Except since I already know how milestones work, and the philosophy behind them, the “trick” rarely works for me. It doesn’t motivate me at all.
There’s a second element that goes with that though. I do track things in retrospect. I take stock regularly, as per my last post on my progress. But not with set milestones usually. Put differently, I don’t use quantifiable goal setting which milestones require, but more qualitative check-ins with myself on how I feel I’m doing in my progress. Less rigorous, but the self-reflection is what keeps me on track, not an arbitrary 10%, 20%, 30% milestone.
Finally, there is an element that goes with lots of people who are high achievers, or goal-setters. Once we “achieve” the goal, we rarely stop to take time to mark the achievement. We almost always focus on “what’s next?” and skip past the event. We don’t dwell on our progress, we tick the box and move on.
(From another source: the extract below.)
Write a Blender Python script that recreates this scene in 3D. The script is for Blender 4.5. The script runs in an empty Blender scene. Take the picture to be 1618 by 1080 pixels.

When I graduated from Carleton, I almost skipped the ceremony. I have very little desire for pomp or circumstance of that sort unless it’s for others, but I took the time to intentionally mark the occasion given the time involved. But I still usually don’t worry about such things.
Which makes it so rare that I set a word count milestone for my blog. I wanted to reach 500K words last year, but when I cancelled my social media campaign, I modified that to take the whole blog to 500K.
And after averaging just over 1000 words a post and adding in entries dating all the way back to the earliest form of my website, plus adding eulogies for my mom and dad, stories about Jacob, and book reviews, I finally neared started to near my goal.
So, with this sentence, I have finally reached the overall goal of 500K.